─── Given information
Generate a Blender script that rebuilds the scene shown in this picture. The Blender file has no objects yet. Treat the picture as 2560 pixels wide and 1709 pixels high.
──────
─── Given information
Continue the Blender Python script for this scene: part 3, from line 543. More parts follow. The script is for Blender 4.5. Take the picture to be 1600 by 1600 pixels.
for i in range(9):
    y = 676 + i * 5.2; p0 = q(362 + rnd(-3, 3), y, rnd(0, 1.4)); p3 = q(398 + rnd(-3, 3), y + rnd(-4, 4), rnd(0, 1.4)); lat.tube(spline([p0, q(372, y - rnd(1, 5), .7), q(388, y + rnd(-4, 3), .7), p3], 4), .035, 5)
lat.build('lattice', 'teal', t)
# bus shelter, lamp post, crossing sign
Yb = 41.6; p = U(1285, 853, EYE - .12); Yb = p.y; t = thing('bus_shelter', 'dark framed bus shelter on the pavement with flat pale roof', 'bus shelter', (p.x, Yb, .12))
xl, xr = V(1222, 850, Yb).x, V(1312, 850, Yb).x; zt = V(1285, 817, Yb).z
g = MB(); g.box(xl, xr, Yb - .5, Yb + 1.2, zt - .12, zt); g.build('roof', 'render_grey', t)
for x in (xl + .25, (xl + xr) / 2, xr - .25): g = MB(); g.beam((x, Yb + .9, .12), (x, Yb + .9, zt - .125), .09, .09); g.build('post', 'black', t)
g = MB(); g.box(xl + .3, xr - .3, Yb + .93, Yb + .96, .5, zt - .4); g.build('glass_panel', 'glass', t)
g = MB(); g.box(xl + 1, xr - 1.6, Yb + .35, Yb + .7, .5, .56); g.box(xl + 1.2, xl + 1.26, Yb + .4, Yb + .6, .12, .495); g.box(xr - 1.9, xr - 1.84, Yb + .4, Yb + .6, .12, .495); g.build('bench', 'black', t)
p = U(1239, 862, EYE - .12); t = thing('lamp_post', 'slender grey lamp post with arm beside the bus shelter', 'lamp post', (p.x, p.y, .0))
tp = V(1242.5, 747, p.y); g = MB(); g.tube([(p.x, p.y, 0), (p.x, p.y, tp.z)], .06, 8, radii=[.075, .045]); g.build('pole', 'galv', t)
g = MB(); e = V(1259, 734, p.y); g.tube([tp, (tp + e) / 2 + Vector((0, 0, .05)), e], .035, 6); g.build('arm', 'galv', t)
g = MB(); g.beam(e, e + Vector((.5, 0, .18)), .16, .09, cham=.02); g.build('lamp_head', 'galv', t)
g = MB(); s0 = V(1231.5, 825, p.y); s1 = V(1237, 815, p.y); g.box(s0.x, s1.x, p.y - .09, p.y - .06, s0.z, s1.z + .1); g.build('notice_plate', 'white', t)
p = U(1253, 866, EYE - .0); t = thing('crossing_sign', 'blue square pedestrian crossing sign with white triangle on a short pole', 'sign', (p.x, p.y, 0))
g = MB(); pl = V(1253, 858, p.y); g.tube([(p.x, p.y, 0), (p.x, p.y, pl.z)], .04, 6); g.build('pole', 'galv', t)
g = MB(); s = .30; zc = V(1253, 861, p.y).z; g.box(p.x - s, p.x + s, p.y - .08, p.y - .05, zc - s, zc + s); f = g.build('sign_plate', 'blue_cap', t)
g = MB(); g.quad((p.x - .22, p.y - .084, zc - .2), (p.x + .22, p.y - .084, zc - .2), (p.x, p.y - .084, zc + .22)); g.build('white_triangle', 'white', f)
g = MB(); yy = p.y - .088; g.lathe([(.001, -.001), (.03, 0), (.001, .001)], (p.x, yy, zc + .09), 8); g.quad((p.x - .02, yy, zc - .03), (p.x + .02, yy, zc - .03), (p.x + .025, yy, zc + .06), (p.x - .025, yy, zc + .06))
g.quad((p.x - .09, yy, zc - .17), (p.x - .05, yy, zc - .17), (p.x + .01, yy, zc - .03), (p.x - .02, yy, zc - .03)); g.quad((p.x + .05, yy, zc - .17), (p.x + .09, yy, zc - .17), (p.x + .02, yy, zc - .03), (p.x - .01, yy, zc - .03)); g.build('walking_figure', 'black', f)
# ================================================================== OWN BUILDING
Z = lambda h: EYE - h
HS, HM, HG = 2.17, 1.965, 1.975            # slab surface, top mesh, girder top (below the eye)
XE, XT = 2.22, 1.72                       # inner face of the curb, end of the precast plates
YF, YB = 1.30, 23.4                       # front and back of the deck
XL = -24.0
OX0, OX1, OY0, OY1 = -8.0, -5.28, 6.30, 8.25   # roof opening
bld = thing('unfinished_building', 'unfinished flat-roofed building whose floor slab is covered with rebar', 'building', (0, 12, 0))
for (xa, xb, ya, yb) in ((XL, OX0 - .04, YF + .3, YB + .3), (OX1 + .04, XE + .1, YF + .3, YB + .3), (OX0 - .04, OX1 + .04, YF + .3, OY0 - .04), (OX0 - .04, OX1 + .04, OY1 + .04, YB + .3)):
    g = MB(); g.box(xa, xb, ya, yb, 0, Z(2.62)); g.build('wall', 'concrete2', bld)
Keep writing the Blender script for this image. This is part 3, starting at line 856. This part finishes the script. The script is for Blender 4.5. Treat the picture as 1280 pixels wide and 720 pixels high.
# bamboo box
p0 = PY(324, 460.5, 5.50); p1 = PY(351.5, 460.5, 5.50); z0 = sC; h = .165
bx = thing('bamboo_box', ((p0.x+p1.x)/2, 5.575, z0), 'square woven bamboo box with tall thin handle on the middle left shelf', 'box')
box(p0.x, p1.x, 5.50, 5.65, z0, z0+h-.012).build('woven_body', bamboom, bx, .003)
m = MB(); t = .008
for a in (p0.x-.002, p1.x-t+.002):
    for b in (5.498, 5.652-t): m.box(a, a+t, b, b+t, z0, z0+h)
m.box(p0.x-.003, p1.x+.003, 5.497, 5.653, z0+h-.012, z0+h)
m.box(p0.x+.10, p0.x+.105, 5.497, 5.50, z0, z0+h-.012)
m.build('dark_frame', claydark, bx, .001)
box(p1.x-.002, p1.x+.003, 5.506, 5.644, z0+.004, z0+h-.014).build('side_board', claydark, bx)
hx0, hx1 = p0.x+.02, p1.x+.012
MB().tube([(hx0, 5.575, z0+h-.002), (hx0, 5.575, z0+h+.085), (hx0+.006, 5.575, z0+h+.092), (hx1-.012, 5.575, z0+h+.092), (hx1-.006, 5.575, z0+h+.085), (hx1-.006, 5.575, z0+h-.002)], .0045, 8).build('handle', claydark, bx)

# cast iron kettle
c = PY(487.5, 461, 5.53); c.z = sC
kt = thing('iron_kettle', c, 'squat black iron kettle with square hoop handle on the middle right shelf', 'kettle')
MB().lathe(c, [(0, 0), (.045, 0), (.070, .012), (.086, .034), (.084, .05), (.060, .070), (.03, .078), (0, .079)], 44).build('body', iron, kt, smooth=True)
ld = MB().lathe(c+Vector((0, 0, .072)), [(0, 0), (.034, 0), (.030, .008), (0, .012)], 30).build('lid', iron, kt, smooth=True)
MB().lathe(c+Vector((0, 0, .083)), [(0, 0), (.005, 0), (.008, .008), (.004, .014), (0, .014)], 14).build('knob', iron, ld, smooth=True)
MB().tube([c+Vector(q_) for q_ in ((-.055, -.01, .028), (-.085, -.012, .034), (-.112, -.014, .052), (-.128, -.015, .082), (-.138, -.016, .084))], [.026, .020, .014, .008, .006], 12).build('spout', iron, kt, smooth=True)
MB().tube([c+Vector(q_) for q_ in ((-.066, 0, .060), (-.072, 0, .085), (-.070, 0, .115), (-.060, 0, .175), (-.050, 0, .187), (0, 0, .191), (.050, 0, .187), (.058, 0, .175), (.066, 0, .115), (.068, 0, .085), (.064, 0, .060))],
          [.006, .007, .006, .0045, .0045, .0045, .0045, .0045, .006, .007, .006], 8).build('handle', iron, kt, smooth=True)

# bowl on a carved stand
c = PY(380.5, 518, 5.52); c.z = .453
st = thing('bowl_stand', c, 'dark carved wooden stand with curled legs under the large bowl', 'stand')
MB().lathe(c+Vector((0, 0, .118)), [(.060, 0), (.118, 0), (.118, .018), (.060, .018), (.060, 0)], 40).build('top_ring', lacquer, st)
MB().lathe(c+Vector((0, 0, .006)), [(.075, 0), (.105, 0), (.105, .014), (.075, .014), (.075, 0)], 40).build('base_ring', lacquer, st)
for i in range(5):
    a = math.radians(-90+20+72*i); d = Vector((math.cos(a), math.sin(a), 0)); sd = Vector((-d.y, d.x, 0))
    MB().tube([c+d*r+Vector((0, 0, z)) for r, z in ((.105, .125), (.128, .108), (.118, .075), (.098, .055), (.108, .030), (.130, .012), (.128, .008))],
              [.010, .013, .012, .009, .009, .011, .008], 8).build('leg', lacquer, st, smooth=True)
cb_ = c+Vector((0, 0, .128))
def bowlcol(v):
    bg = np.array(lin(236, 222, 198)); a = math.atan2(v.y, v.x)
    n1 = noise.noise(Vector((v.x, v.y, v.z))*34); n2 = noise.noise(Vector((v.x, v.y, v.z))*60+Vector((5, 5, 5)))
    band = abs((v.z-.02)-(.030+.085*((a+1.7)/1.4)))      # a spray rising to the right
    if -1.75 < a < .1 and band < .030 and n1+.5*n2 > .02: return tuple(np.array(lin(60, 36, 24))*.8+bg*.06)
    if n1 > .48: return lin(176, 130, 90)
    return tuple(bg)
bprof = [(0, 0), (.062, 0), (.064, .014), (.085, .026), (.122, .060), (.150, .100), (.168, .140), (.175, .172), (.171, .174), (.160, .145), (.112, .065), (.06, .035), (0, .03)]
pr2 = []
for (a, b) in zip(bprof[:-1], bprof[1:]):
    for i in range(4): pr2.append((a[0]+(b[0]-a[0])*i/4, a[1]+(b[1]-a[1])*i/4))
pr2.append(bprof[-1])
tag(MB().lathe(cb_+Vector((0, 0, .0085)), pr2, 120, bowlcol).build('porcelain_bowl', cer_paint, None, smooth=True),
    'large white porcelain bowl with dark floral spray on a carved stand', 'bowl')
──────
Task: Every line of the records that includes the word "picture" should be gathered.

Exercise response:
Generate a Blender script that rebuilds the scene shown in this picture. The Blender file has no objects yet. Treat the picture as 2560 pixels wide and 1709 pixels high.
Continue the Blender Python script for this scene: part 3, from line 543. More parts follow. The script is for Blender 4.5. Take the picture to be 1600 by 1600 pixels.
Keep writing the Blender script for this image. This is part 3, starting at line 856. This part finishes the script. The script is for Blender 4.5. Treat the picture as 1280 pixels wide and 720 pixels high.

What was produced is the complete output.